Supplied data =>
▶

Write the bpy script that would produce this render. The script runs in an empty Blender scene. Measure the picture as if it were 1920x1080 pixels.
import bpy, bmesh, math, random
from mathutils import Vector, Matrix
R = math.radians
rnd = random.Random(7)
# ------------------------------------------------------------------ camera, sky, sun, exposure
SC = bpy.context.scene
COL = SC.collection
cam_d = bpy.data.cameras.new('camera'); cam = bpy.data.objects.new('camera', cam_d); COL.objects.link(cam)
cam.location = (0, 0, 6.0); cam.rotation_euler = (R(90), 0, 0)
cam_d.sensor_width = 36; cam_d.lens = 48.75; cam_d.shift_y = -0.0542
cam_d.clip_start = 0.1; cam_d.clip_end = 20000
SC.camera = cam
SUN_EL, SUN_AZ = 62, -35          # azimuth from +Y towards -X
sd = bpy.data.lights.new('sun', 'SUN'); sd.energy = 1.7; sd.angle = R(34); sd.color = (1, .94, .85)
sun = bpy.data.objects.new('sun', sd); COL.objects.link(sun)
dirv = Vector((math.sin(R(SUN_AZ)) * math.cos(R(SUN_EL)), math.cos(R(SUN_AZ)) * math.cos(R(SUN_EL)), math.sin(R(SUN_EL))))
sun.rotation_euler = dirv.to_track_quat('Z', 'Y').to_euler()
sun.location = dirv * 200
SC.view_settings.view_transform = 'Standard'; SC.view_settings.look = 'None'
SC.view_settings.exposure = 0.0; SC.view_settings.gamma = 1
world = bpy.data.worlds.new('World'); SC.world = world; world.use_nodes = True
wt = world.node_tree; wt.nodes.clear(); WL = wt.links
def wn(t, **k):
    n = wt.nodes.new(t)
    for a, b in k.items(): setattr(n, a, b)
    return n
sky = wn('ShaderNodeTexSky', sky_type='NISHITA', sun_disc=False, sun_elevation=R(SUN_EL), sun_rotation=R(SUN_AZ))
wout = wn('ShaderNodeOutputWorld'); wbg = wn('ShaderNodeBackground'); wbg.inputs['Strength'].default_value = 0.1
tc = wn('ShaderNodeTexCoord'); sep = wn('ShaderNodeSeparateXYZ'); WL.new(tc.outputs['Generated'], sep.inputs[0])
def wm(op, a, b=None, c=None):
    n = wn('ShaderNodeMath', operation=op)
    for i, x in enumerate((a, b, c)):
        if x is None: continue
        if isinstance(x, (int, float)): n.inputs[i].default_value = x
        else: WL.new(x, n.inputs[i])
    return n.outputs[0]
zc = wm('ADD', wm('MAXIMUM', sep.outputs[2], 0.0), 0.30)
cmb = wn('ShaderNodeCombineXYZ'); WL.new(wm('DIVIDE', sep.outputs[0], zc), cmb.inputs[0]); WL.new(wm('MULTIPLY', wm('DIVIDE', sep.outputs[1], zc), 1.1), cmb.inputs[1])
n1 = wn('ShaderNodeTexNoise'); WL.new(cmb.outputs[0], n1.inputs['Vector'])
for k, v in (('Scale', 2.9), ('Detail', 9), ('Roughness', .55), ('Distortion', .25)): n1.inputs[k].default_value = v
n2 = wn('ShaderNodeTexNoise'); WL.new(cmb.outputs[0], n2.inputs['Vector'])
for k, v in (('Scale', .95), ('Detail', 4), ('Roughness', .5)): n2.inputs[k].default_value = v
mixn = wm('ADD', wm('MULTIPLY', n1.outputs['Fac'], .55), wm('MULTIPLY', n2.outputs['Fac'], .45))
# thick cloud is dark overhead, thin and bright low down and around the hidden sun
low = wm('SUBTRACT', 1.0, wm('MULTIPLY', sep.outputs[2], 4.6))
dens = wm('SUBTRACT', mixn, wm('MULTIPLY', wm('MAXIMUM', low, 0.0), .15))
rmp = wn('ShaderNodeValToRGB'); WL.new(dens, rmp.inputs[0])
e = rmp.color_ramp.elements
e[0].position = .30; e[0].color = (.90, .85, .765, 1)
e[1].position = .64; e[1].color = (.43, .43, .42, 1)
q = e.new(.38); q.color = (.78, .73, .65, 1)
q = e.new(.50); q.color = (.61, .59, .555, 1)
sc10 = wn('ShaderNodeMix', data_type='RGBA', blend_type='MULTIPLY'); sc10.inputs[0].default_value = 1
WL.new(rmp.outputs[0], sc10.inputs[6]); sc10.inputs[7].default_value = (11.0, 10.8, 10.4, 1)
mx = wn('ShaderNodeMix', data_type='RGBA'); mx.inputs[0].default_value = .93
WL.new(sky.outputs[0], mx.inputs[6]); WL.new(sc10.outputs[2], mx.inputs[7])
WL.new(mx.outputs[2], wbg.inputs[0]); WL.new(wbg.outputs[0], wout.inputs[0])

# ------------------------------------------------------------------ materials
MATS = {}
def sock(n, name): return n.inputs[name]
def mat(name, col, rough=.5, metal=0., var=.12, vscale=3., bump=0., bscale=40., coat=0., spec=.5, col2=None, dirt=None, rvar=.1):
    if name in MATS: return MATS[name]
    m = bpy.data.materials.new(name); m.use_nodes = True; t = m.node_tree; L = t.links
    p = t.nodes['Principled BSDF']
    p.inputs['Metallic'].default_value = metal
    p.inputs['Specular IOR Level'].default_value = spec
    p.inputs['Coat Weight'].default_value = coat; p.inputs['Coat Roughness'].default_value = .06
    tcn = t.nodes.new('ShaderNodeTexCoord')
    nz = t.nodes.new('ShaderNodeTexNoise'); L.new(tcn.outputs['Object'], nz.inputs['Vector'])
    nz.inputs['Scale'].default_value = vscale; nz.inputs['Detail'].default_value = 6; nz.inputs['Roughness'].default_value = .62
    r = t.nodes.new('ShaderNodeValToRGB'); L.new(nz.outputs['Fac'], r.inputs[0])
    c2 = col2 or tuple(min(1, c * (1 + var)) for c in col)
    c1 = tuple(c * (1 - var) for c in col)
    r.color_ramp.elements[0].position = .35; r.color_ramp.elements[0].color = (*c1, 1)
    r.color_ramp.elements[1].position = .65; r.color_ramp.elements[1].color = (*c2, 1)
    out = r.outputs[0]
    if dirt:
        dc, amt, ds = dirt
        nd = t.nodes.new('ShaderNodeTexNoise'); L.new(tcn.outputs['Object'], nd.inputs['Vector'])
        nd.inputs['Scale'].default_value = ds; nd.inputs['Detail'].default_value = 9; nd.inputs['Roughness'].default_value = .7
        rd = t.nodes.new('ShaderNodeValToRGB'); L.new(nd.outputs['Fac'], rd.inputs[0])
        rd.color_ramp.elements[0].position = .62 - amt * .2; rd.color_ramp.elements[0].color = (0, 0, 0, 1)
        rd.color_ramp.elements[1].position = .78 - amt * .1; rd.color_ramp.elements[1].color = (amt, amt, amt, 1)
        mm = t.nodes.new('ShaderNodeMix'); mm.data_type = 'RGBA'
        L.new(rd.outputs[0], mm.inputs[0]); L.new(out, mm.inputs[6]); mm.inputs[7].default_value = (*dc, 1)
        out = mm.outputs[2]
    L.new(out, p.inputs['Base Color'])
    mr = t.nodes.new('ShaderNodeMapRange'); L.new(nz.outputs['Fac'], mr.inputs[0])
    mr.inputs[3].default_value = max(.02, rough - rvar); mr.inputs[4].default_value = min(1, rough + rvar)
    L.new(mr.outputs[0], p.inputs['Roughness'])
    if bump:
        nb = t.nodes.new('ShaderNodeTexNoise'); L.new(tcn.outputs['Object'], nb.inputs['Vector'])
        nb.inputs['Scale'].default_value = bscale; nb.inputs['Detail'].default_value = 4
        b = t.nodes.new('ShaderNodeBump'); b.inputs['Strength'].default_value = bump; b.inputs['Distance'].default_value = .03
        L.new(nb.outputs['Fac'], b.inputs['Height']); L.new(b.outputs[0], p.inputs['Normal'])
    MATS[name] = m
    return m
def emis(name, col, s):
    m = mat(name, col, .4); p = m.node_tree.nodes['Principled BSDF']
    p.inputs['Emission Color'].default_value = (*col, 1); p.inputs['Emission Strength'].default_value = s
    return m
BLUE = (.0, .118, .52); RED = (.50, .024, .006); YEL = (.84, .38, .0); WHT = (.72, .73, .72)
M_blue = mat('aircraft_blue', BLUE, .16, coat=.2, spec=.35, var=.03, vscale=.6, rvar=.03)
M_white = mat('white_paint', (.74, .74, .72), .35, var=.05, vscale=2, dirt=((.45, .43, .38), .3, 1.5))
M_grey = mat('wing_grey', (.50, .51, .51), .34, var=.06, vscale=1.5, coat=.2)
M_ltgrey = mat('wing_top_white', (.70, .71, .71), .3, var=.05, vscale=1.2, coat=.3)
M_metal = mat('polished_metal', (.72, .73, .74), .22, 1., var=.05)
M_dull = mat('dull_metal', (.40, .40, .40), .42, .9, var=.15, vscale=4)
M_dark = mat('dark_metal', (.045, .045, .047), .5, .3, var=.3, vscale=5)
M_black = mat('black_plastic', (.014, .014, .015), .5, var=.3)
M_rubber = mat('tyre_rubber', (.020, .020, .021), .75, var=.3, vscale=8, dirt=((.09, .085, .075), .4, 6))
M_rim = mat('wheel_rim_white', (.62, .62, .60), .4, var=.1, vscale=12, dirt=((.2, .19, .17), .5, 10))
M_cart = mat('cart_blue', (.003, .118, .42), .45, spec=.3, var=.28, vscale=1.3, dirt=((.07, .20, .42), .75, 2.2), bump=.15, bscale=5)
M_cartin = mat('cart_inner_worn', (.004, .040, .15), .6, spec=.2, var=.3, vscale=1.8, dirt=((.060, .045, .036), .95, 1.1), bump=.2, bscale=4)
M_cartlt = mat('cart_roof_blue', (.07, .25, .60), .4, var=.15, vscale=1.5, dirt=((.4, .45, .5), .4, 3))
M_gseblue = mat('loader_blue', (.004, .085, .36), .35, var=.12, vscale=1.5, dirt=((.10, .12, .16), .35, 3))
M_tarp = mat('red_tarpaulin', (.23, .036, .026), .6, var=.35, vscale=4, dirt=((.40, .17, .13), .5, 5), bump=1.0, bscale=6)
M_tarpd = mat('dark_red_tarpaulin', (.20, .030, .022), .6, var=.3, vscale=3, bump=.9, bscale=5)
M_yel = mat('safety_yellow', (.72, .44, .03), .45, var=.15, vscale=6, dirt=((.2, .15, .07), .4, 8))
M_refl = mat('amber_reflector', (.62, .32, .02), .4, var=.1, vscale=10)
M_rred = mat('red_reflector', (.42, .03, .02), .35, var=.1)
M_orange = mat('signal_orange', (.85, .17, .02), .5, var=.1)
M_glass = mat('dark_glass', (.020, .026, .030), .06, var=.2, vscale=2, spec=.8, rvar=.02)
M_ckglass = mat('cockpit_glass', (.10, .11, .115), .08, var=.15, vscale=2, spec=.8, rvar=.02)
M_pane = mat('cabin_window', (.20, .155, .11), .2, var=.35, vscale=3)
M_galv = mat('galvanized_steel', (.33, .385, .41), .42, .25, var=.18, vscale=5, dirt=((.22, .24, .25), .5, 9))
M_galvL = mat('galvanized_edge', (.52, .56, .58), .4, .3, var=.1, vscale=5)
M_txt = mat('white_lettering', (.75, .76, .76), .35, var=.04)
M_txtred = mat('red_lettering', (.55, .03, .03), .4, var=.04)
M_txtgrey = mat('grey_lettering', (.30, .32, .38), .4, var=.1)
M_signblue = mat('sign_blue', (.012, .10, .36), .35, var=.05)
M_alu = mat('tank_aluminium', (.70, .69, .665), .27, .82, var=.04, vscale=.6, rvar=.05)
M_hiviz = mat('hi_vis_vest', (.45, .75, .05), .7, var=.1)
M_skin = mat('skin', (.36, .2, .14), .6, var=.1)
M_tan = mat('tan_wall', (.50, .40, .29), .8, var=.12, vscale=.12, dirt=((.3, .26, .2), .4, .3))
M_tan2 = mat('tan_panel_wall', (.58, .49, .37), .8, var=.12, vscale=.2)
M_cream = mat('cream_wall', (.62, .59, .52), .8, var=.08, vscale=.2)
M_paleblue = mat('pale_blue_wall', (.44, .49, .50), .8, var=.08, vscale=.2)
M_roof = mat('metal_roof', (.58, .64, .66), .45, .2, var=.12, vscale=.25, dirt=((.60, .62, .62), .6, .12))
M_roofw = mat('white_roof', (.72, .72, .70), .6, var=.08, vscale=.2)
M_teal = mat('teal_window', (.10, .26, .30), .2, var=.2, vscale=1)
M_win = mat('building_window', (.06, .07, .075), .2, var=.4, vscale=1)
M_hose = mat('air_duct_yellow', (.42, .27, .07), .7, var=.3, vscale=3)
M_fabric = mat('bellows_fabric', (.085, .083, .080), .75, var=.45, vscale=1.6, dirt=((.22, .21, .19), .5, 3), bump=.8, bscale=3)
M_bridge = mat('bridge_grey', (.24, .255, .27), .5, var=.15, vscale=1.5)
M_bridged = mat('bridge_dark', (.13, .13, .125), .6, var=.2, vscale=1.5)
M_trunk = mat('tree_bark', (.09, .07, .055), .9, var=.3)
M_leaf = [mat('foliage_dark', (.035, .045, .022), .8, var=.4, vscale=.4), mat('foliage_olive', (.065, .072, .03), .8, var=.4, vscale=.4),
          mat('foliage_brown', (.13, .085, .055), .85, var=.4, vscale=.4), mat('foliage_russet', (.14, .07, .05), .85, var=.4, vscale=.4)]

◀

What to do => Filter lines by "scene" and return each hit.

Final answer =>
Write the bpy script that would produce this render. The script runs in an empty Blender scene. Measure the picture as if it were 1920x1080 pixels.
SC = bpy.context.scene